Talking Naval Strategy in Newport


The Naval War College held its 61st annual strategy forum earlier this month at Newport R.I. and videos of the various speeches and presentations can be found here on the NWC web site.

Some quick hits from the keynote addresses:

Speaking to the faithful, CNO Adm. Gary Roughead extolled the importance of the Navy to the free flow of commerce across the world’s oceans, including the flow of information via undersea cables and fiber optics: “the internet swims with the fishes.” He also stressed the commitment of the Navy to the current fight as shown by the numbers: 14,000 sailors are on the ground in Central Command versus 10,000 at sea.

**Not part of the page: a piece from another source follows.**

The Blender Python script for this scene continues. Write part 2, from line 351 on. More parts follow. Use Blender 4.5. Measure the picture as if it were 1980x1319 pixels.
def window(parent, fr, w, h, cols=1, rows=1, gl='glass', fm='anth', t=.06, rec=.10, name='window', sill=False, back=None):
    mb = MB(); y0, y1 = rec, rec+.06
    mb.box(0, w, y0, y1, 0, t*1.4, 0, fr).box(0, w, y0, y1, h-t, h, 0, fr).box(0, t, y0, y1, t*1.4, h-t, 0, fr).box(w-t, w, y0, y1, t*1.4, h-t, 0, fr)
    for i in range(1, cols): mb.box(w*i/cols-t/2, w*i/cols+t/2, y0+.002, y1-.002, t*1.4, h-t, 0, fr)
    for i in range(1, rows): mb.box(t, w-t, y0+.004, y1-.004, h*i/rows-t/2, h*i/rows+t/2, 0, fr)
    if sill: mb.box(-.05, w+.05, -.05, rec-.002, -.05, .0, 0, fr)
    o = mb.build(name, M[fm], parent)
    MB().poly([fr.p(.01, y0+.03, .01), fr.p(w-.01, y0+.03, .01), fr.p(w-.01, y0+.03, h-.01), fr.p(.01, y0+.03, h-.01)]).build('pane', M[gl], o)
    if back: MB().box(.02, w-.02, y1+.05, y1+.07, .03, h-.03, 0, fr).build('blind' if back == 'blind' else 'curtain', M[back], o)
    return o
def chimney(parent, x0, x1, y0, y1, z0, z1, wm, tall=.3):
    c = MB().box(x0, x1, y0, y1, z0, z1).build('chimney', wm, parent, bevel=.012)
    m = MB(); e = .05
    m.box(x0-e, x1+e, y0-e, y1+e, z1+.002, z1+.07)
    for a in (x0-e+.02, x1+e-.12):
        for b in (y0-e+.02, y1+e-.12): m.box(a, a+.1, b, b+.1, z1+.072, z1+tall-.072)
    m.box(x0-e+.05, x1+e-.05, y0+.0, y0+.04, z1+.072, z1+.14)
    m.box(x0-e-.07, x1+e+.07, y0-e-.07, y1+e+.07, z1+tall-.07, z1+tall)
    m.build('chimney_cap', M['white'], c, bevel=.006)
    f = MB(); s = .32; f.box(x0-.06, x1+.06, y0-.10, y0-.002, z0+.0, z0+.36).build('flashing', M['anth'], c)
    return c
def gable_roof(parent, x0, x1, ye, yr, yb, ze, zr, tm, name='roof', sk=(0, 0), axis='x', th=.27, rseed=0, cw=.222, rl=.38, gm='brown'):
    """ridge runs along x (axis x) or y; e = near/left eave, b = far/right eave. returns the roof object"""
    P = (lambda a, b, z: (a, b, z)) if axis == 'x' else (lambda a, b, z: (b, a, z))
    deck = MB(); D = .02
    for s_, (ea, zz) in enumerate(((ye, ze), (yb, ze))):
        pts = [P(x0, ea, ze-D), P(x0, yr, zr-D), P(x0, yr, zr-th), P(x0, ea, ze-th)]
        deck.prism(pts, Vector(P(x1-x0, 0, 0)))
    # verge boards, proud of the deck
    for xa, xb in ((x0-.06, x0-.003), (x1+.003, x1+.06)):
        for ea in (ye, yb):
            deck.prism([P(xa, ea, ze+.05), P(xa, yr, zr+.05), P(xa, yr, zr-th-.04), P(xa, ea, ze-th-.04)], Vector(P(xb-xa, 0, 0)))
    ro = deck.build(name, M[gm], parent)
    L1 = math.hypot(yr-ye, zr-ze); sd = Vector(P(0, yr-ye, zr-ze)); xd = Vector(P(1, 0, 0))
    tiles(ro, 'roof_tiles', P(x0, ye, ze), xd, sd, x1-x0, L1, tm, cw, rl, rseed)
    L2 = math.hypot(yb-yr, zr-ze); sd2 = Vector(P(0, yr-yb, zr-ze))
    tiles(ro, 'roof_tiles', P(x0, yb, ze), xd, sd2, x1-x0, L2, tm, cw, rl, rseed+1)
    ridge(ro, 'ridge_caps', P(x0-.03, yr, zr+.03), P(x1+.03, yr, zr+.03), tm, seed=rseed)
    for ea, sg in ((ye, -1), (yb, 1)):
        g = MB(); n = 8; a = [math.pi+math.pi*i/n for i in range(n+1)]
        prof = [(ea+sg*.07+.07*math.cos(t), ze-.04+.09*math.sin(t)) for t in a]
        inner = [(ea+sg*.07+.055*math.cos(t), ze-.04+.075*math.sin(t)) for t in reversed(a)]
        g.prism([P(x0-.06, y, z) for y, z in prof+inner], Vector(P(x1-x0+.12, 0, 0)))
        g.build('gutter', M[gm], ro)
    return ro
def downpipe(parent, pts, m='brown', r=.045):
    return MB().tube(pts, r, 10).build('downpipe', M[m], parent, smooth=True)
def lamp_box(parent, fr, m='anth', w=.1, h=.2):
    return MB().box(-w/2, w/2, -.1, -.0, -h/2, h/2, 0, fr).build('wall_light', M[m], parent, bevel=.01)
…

Pointing out the obvious, Roughead said the Navy faces serious financial challenges. The fleet actually shrank during the run up in defense spending that began in 2001 (and is now tapering off); it’s the smallest it’s been since 1960. Yet, the demand signal from the COCOMs continues to increase; they recognize forward presence is key to influencing friends and intimidating potential enemies.

He worries about a declining shipbuilding budget while China is in the midst of a naval buildup. He did say the two navies were working together and cooperating at sea (China is due to take command of counter-piracy TF 151).

The issue of rising costs of just about everything in the face of declining budgets dominated much of Navy Secretary and newly named Gulf Coast disaster manager Ray Mabus’ presentation. There are no sacred cows, he said, everything is on the table and open to cuts (I take that to include carrier strike groups).

A formal gate review will be conducted for every major weapons program that will gauge cost vs. capability. On time and on budget must be the standard; where that standard isn’t met, the program will be cancelled or restructured. Mabus vowed to provide industry stable designs and stable intentions. In return, the Navy expects platform costs to come down with each year of production. He also said to expect more fixed price contracts.